Short task → Emit the data below verbatim, stripping out any pictures.

Data segment →
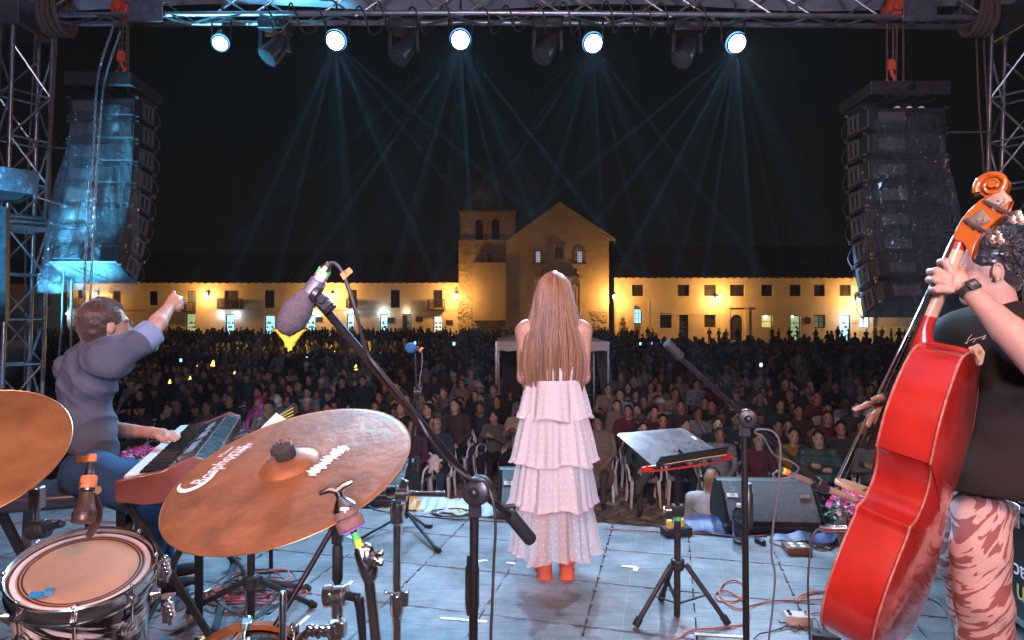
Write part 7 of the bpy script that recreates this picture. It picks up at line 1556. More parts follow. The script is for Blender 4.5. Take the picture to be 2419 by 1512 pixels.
bt = thing('water_bottle', 'clear plastic water bottle with pale cap standing before the wide monitor', 'bottle', FL(1745, 1282)); c = np.array(FL(1745, 1282)); pl = mat('clear_plastic', (.95, .97, 1), .06, trans=1, ior=1.25)
B = MB(); pf = [(.005, .002), (.034, .0), (.040, .008), (.042, .03)]+[(.041+.0012*(k_ % 2), .04+.012*k_) for k_ in range(12)]+[(.042, .185), (.038, .205), (.026, .222), (.0155, .232), (.014, .24)]; B.lathe(pf, c, (0, 0, 1), 32, cap=False); B.build('bottle_body', 'clear_plastic', bt); B = MB(); B.lathe([(.0165, .236), (.0175, .238), (.0175, .256), (.015, .258), (0, .258)], c, (0, 0, 1), 20); B.build('cap', mat('cap_pink', (.75, .6, .6), .4), bt); B = MB(); B.lathe([(0, .006), (.037, .006), (.040, .03), (.040, .165), (0, .165)], c, (0, 0, 1), 28); B.build('water', mat('water', (.9, .97, 1), .02, trans=1, ior=1.33), bt)
def box_thing(name, label, cat, c, size, a, m, extras=()):
    t = thing(name, label, cat, c); Fm = rotz(a); c = np.array(c, float); B = MB(); B.box(c+(0, 0, size[2]/2+.001), size, Fm); B.build('housing', m, t, bevel=.004)
    for nm, mt, pts, r_, h_ in extras:
        for (x, y) in pts: B = MB(); B.lathe([(r_, 0), (r_, h_*.8), (r_*.85, h_), (0, h_)], c+Fm@np.array([x, y, size[2]]), (0, 0, 1), 12); B.build(nm, mt, t)
    return t
mat('di_brown', (.22, .11, .08), .4, .4); box_thing('outlet_box', 'low metal box with four white outlets on the floor before the wide monitor', 'outlet box', (fc(1854, 1300)+fc(1908, 1308))/2, (.15, .12, .045), -.08, 'di_brown', [('outlet', 'white_plastic', ((-.03, -.022), (.03, -.022), (-.03, .022), (.03, .022)), .017, .004)])
box_thing('effects_pedal', 'small cream effects pedal among black cables near the bass', 'pedal', fc(1884, 1472), (.12, .07, .045), -.15, mat('cream_paint', (.65, .52, .45), .4), [('footswitch', 'chrome', ((.035, 0),), .008, .014), ('knob', 'black_plastic', ((-.04, .015), (-.04, -.015)), .008, .01)])
box_thing('effects_pedal', 'black effects pedal with an orange knob at the bottom edge by the bass', 'pedal', fc(1948, 1520), (.12, .08, .05), -.3, 'black_plastic', [('knob', 'orange_tape', ((.04, 0),), .014, .02), ('footswitch', 'chrome', ((-.03, 0),), .008, .014)])
box_thing('power_strip', 'dark power strip with a yellow plug behind the music stand pole', 'power strip', fc(1597, 1262), (.20, .09, .05), .25, 'scuffed_black', [('yellow_plug', mat('plug_yellow', (.75, .5, .08), .5), ((-.05, 0), (.04, .01)), .026, .05)])
box_thing('audio_adapter', 'tiny black adapter on the floor left of the outlet box', 'adapter', fc(1795, 1285), (.035, .07, .03), .4, 'black_plastic')
def floor_cable(label, pts, m='cable_black', r_=.0042, crop=None, group=None, z=.006):
    if crop: x0, y0, s_ = crop; pts = [((x0+x/s_)/1.694, (y0+y/s_)/1.694) for x, y in pts]
    P_ = [np.array(FL(x, y))+(0, 0, z+.004*(k_ % 2)) for k_, (x, y) in enumerate(pts)]; B = MB(); B.tube(spline(P_, 7), r_, 6); o = B.build('floor_cable', m); tag(o, label, 'cable', group); return o
c8 = (2700, 1950, 2.475)
floor_cable('orange cable curving along the bottom past the music stand foot', [(-60, 1560), (60, 1500), (110, 1452), (200, 1428), (400, 1405), (540, 1395), (640, 1375), (700, 1350), (735, 1300), (725, 1240), (700, 1190)], 'cable_orange', crop=c8)
floor_cable('orange cable with two loops on the floor left of the bass', [(1560, 1135), (1440, 1130), (1200, 1130), (1000, 1140), (840, 1160), (730, 1200), (660, 1212), (560, 1195), (480, 1130), (440, 1060), (480, 970), (580, 935), (660, 970), (680, 1060), (620, 1130), (520, 1145), (430, 1130), (395, 1085), (420, 1050), (500, 1040), (600, 1080), (680, 1150)], 'cable_orange', crop=c8)
floor_cable('short orange loop coming out beneath the bass', [(1550, 1050), (1440, 1052), (1350, 1065), (1260, 1100), (1220, 1140), (1225, 1100), (1300, 1060), (1400, 1045), (1500, 1050)], 'cable_orange', crop=c8)
floor_cable('orange-brown cable running along the stage lip under the monitor', [(-700, 420), (-400, 440), (60, 462), (300, 472), (580, 487), (760, 497), (960, 482), (1160, 492), (1330, 508)], 'cable_orange', crop=c8)
floor_cable('dark cable sagging from the power strip to the wide monitor', [(30, 300), (80, 190), (200, 250), (350, 370), (480, 440), (600, 475)], 'cable_black', crop=c8, z=.01)
for k_ in range(5): floor_cable('black loop in the coil of cable right of the outlet box', [(1450+115*math.cos(a)*(1+.08*k_), 555+(62+6*k_)*math.sin(a)-5*k_) for a in np.linspace(.3+k_, 6.3+k_, 14)], 'cable_grey' if k_ % 2 else 'cable_black', crop=c8, z=.006+.007*k_, group='coil loops right of the outlet box')
floor_cable('grey cable from the small adapter to the coil', [(940, 540), (950, 480), (1010, 465), (1100, 500), (1200, 560), (1350, 610), (1540, 625)], 'cable_grey', crop=c8)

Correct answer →
Write part 7 of the bpy script that recreates this picture. It picks up at line 1556. More parts follow. The script is for Blender 4.5. Take the picture to be 2419 by 1512 pixels.
bt = thing('water_bottle', 'clear plastic water bottle with pale cap standing before the wide monitor', 'bottle', FL(1745, 1282)); c = np.array(FL(1745, 1282)); pl = mat('clear_plastic', (.95, .97, 1), .06, trans=1, ior=1.25)
B = MB(); pf = [(.005, .002), (.034, .0), (.040, .008), (.042, .03)]+[(.041+.0012*(k_ % 2), .04+.012*k_) for k_ in range(12)]+[(.042, .185), (.038, .205), (.026, .222), (.0155, .232), (.014, .24)]; B.lathe(pf, c, (0, 0, 1), 32, cap=False); B.build('bottle_body', 'clear_plastic', bt); B = MB(); B.lathe([(.0165, .236), (.0175, .238), (.0175, .256), (.015, .258), (0, .258)], c, (0, 0, 1), 20); B.build('cap', mat('cap_pink', (.75, .6, .6), .4), bt); B = MB(); B.lathe([(0, .006), (.037, .006), (.040, .03), (.040, .165), (0, .165)], c, (0, 0, 1), 28); B.build('water', mat('water', (.9, .97, 1), .02, trans=1, ior=1.33), bt)
def box_thing(name, label, cat, c, size, a, m, extras=()):
    t = thing(name, label, cat, c); Fm = rotz(a); c = np.array(c, float); B = MB(); B.box(c+(0, 0, size[2]/2+.001), size, Fm); B.build('housing', m, t, bevel=.004)
    for nm, mt, pts, r_, h_ in extras:
        for (x, y) in pts: B = MB(); B.lathe([(r_, 0), (r_, h_*.8), (r_*.85, h_), (0, h_)], c+Fm@np.array([x, y, size[2]]), (0, 0, 1), 12); B.build(nm, mt, t)
    return t
mat('di_brown', (.22, .11, .08), .4, .4); box_thing('outlet_box', 'low metal box with four white outlets on the floor before the wide monitor', 'outlet box', (fc(1854, 1300)+fc(1908, 1308))/2, (.15, .12, .045), -.08, 'di_brown', [('outlet', 'white_plastic', ((-.03, -.022), (.03, -.022), (-.03, .022), (.03, .022)), .017, .004)])
box_thing('effects_pedal', 'small cream effects pedal among black cables near the bass', 'pedal', fc(1884, 1472), (.12, .07, .045), -.15, mat('cream_paint', (.65, .52, .45), .4), [('footswitch', 'chrome', ((.035, 0),), .008, .014), ('knob', 'black_plastic', ((-.04, .015), (-.04, -.015)), .008, .01)])
box_thing('effects_pedal', 'black effects pedal with an orange knob at the bottom edge by the bass', 'pedal', fc(1948, 1520), (.12, .08, .05), -.3, 'black_plastic', [('knob', 'orange_tape', ((.04, 0),), .014, .02), ('footswitch', 'chrome', ((-.03, 0),), .008, .014)])
box_thing('power_strip', 'dark power strip with a yellow plug behind the music stand pole', 'power strip', fc(1597, 1262), (.20, .09, .05), .25, 'scuffed_black', [('yellow_plug', mat('plug_yellow', (.75, .5, .08), .5), ((-.05, 0), (.04, .01)), .026, .05)])
box_thing('audio_adapter', 'tiny black adapter on the floor left of the outlet box', 'adapter', fc(1795, 1285), (.035, .07, .03), .4, 'black_plastic')
def floor_cable(label, pts, m='cable_black', r_=.0042, crop=None, group=None, z=.006):
    if crop: x0, y0, s_ = crop; pts = [((x0+x/s_)/1.694, (y0+y/s_)/1.694) for x, y in pts]
    P_ = [np.array(FL(x, y))+(0, 0, z+.004*(k_ % 2)) for k_, (x, y) in enumerate(pts)]; B = MB(); B.tube(spline(P_, 7), r_, 6); o = B.build('floor_cable', m); tag(o, label, 'cable', group); return o
c8 = (2700, 1950, 2.475)
floor_cable('orange cable curving along the bottom past the music stand foot', [(-60, 1560), (60, 1500), (110, 1452), (200, 1428), (400, 1405), (540, 1395), (640, 1375), (700, 1350), (735, 1300), (725, 1240), (700, 1190)], 'cable_orange', crop=c8)
floor_cable('orange cable with two loops on the floor left of the bass', [(1560, 1135), (1440, 1130), (1200, 1130), (1000, 1140), (840, 1160), (730, 1200), (660, 1212), (560, 1195), (480, 1130), (440, 1060), (480, 970), (580, 935), (660, 970), (680, 1060), (620, 1130), (520, 1145), (430, 1130), (395, 1085), (420, 1050), (500, 1040), (600, 1080), (680, 1150)], 'cable_orange', crop=c8)
floor_cable('short orange loop coming out beneath the bass', [(1550, 1050), (1440, 1052), (1350, 1065), (1260, 1100), (1220, 1140), (1225, 1100), (1300, 1060), (1400, 1045), (1500, 1050)], 'cable_orange', crop=c8)
floor_cable('orange-brown cable running along the stage lip under the monitor', [(-700, 420), (-400, 440), (60, 462), (300, 472), (580, 487), (760, 497), (960, 482), (1160, 492), (1330, 508)], 'cable_orange', crop=c8)
floor_cable('dark cable sagging from the power strip to the wide monitor', [(30, 300), (80, 190), (200, 250), (350, 370), (480, 440), (600, 475)], 'cable_black', crop=c8, z=.01)
for k_ in range(5): floor_cable('black loop in the coil of cable right of the outlet box', [(1450+115*math.cos(a)*(1+.08*k_), 555+(62+6*k_)*math.sin(a)-5*k_) for a in np.linspace(.3+k_, 6.3+k_, 14)], 'cable_grey' if k_ % 2 else 'cable_black', crop=c8, z=.006+.007*k_, group='coil loops right of the outlet box')
floor_cable('grey cable from the small adapter to the coil', [(940, 540), (950, 480), (1010, 465), (1100, 500), (1200, 560), (1350, 610), (1540, 625)], 'cable_grey', crop=c8)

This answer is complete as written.